In November, a joint UK/Canada scoping mission to Iraq looked at what support we can provide in response to the crimes being committed by ISIL. Our subsequent work includes strengthening local women’s organisations, including their capacity to investigate sexual violence crimes. This supports the Department for International Development’s wider humanitarian programming in the region. In January, we organised an event with local and international NGOs which brought together women from Syria and Iraq to be trained on the protocol as well as to develop wider ideas on how they can work in the most challenging of circumstances. We are hosting a follow-up meeting at the Commission on the Status of Women to encourage donor support for the work of women’s human rights defenders in Iraq and Syria.

We continue to lobby more countries to accede to the Rome statute of the International Criminal Court and to implement it fully in domestic legislation. We are encouraging recognition and support for the policy paper on sexual and gender-based crimes released by the Office of the ICC Prosecutor, which will help ensure the effective investigation and prosecution of these crimes from preliminary examination through to appeal.

We have supported a number of projects with human rights defenders and NGOs working to end sexual violence in DRC, South Sudan, Somalia, Guatemala, Nigeria, Kosovo, Colombia, Bosnia and Herzegovina and Burma. These projects have helped survivors rebuild their lives by accessing justice, legal advice and psychosocial support and challenging the cultural or social stigma associated with being a victim of these crimes. We will support similar projects over the course of 2015-16. We recently co-hosted a meeting of international faith leaders as a follow-up to the summit discussions on their role and responsibility in supporting survivors and their communities and challenging traditional attitudes to gender and sexual violence. The recommendations from this meeting developed by the participants provide an important basis for future action.

We have deployed members of the UK team of PSVI experts to Kosovo, the Syrian borders, Bosnia and Herzegovina and the DRC to provide support to survivors, improve investigations and increase prosecutions of sexual violence in conflict. We have also deployed members of the team to the EU training mission in Mali, training the Malian army on how to protect civilians from human rights violations, including sexual and gender-based violence. Improving military standards to prevent and respond to sexual violence is critical to achieving change. The action plan on sexual violence for the army announced by the DRC Government after the global summit is a welcome example of this commitment. My right hon. and noble Friend, Baroness Anelay of St Johns, Minister of State at the Foreign and Commonwealth Office, discussed its implementation with President Kabila’s personal representative in the fight against sexual violence and child recruitment in the DRC, during her recent visit to London. The UK also has some valuable expertise to share in this area, including the work of the Peace Support Operations Training Centre in Bosnia and Herzegovina and the recent training provided by the British Peace Support Team in eastern Africa to African Union peacekeeping personnel troops. We are using this expertise to inform the forthcoming UN Secretary-General’s peace operations review.

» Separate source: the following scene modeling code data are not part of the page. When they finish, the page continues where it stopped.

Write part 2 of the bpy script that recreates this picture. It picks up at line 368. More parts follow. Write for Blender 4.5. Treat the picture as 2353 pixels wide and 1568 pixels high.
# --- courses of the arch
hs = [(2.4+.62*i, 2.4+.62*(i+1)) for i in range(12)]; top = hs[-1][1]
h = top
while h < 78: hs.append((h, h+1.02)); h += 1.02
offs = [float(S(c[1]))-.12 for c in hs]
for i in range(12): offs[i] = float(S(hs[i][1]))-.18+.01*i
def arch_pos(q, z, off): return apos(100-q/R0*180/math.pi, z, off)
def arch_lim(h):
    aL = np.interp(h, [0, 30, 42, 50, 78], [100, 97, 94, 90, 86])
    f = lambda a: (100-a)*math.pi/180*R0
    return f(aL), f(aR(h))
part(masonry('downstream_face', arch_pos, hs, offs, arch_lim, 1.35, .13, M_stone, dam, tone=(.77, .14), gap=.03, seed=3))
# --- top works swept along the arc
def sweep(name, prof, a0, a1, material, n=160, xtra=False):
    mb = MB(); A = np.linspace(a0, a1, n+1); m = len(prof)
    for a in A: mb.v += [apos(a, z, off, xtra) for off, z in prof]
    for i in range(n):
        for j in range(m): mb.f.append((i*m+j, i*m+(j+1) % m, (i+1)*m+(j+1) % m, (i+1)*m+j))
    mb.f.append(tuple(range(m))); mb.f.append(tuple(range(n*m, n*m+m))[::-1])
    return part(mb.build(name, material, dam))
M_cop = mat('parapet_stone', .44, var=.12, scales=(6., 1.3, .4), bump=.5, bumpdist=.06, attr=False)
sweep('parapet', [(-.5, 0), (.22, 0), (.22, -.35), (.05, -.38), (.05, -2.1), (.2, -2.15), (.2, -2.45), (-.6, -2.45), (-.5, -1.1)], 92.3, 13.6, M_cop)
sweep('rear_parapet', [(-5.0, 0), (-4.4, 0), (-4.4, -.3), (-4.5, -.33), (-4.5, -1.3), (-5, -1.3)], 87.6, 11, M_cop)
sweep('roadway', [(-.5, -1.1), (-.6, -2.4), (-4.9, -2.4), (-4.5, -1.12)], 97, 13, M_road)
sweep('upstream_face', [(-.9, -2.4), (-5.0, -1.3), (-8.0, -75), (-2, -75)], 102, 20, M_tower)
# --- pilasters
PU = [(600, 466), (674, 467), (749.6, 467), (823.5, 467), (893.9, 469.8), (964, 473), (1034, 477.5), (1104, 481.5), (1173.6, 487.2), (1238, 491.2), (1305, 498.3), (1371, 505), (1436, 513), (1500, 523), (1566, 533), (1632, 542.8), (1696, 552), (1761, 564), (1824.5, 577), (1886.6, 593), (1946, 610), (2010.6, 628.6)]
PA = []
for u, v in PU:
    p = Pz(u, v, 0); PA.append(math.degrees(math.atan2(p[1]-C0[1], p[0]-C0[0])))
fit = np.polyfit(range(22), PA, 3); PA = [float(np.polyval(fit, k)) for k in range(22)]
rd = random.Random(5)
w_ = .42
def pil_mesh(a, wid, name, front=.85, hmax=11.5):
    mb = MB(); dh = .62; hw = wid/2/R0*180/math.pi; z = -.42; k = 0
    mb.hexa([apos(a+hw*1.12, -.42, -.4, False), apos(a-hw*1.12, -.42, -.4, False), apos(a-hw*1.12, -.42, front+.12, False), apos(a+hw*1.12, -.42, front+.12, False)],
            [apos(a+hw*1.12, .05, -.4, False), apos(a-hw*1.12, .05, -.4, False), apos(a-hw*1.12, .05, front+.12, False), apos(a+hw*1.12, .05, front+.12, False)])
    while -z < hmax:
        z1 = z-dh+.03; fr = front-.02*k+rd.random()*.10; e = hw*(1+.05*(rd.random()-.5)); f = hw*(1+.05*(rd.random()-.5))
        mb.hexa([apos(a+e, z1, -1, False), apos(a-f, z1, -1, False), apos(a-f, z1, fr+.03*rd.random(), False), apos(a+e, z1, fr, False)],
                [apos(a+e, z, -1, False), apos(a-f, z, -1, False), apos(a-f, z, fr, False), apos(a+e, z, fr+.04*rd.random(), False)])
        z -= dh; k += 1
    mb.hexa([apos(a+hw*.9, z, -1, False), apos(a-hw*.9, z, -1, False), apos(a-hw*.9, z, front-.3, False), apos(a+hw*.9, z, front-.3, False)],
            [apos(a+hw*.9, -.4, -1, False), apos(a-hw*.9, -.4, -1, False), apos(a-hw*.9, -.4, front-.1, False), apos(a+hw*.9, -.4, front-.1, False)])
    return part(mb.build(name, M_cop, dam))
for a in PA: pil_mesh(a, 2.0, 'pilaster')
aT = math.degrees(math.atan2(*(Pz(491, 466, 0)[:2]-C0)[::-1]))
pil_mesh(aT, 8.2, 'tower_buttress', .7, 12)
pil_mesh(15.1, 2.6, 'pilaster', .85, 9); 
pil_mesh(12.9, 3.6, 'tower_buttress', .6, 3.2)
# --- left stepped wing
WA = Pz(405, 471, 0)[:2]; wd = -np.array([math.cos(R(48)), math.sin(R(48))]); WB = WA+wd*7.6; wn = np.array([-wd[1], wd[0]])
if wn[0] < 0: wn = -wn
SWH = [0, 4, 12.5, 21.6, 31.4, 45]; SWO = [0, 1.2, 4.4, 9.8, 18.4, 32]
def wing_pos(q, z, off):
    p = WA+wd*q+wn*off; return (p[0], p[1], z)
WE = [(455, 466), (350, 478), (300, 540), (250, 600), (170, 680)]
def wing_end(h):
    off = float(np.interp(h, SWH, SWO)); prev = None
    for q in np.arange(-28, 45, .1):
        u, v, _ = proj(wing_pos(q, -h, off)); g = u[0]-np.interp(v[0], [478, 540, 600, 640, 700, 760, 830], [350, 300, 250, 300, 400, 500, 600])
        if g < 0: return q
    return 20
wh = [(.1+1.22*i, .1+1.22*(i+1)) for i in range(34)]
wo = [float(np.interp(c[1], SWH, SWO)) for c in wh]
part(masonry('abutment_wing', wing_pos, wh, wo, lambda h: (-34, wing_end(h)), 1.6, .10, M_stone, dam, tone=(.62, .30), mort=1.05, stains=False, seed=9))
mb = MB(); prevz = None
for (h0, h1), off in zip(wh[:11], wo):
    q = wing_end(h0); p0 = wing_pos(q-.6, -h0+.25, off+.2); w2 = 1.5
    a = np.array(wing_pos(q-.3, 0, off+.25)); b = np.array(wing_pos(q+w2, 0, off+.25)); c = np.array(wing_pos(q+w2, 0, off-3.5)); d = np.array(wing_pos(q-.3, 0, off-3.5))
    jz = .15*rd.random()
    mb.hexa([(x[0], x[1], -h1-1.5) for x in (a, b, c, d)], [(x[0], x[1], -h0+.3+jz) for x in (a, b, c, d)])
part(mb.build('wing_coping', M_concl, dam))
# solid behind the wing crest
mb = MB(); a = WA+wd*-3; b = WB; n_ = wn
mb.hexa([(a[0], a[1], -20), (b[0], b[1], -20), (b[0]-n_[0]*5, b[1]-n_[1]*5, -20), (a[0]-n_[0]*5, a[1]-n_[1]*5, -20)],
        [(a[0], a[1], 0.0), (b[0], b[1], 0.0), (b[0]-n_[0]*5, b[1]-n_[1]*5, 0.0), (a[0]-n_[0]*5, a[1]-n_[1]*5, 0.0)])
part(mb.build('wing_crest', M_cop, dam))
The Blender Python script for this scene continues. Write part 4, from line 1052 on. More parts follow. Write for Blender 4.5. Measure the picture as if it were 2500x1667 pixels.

In September 2014, I co-hosted an event at the UN General Assembly with the Under-Secretary-General and special representative of the UN Secretary-General on sexual violence in conflict to encourage implementation by the 155 UN member states who have endorsed the declaration of commitment to end sexual violence in conflict and to reiterate the critical role of the special representative on this issue. Her work has been fundamental to achieving progress over the last year, such as her agreement with the Government of South Sudan in October of a joint communiqué on preventing conflict-related sexual violence and the work of her team to support implementation of the Federal Government of Somalia’s national action plan for addressing sexual violence, presented at the summit.

We have encouraged other multilateral organisations to do more, including at the NATO summit in September and through the work of the European Union. We provided funding to support the deployment of the African Union team of experts to help victims of sexual violence in the Central African Republic that the AU announced at the summit and discussed opportunities for greater future AU leadership on this agenda with the AU special envoy for women, peace and security last month.

In our work since the summit it has become clear that there is a need for a greater academic underpinning on these issues and the most effective ways of tackling them. I am proud of the support that we have given to establishing the UK’s first academic centre for women, peace and security at the London School of Economics. Working with experts in the field and universities around the world, the centre will create a critical mass of expertise and knowledge focused on the empowerment of women and the ending of impunity for sexual violence crimes and play a critical role in future efforts to bring an end to sexual violence in conflict once and for all.